NBA24 DRAFT PREVIEW - Jahlil Okafor e la speranza Lakers
Provate un attimo a riflettere. Nell’attuale sfacelo rispondente al nome di Los Angeles Lakers qual è stata la lacuna maggiormente evidente? La mancanza di un lungo di riferimento, soprattutto dopo la partenza di Gasol e al netto della rivedibile esperienza di Dwight Howard dalle parti di El Segundo. Tacendo, per disperazione e cristiana rassegnazione, delle performance offerte di volta in volta da Jordan Hill e Sacre e dell’annata di Randle, finita ancor prima di iniziare.
Posta in questi termini su cosa debbano puntare i losangelini al prossimo Draft (in cui avranno la quarta scelta assoluta) appare chiaro.
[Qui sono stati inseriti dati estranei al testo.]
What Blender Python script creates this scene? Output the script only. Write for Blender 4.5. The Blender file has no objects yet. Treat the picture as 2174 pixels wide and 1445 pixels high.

Minore concordanza sul chi. Dettaglio che potrebbe fare tuttta la differenza del mondo, in quella che sarà, contemporaneamente, l’ultima stagione agonistica di Kobe Bryant e quella in cui gettare le basi per quel rilancio troppe volte rinviato dalle parti di Hollywood.
Due, quindi, i nomi in ballo: Karl-Anthony Towns di Kentucky e il fresco campione Ncaa Jahlil Okafor, rispettivamente dati al numero 1 e al numero 3 dalle affidabili proiezioni dei media d’oltreoceano. Detto che il primo, con tutta probabilità, emigrerà verso diversi e più freddi lidi (tendendo ad escludere clamorosi ripensamenti della dirigenza dei T-Wolves), è il freshman da Chicago la pietra angolare su cui costruire le prossime fortune in gialloviola. Opinione supportata dai numeri del primo anno in maglia Blue Devils e dalla grande adattabilità a contesti di pallacanestro anche molto diversi tra loro.
Dovessimo descrivere Okafor in una parola non avremmo eccessive difficoltà: il termine dominante, infatti, rende appieno l’idea di quale e quanto sia stato l’apporto alla causa di coach K. In poco più di 30 minuti d’impiego a partita, il nostro è stato capace di scrivere a referto 17.3 punti e 8.5 rimbalzi di media mettendo in mostra, inoltre, più che discrete doti di passatore (1.3 assist a sera) e stoppatore (1.4). Numericamente un abisso rispetto a Towns che, però, risulta essere un lungo ‘classico’, piuttosto stanziale e maggiormente a suo agio all’interno del pitturato, soprattutto in quello difensivo come dimostrano le 2.3 stoppate di media. Ottima anche la percentuale dal campo (poco meno del 65%) e la capacità di operare in regime di read and react, fattore che gli ha permesso di entrare immediatamente nelle grazie di Krzyzewski e e che potrebbe giovare non poco alle letture difensive (sin qui disastrose) operate dai ragazzi di Byron Scott.
E’ quindi Okafor l’uomo giusto per i Lakers? In linea teorica assolutamente si, proprio in virtù delle ragione di cui sopra. La pratica e il campo, però, sono ben altra e più probante cartina di tornasole: un rookie, per quanto dotato possa essere, se inserito in un contesto di squadra che fatica a trovare la quadra (e i gialloviola sono pericolosamente oltre questo limite), potrebbe trovare non poche difficoltà ad esprimere il proprio talento. O, d’altro canto, potrebbe emergere ancora di più al grido di “beati monoculi in terra caecorum“.
Di certo non basterebbe (non potrebbe bastare) solo lui per restituire al pubblico dello Staples Center il blasone che il nome Lakers comporta. Stagioni disgraziate o meno.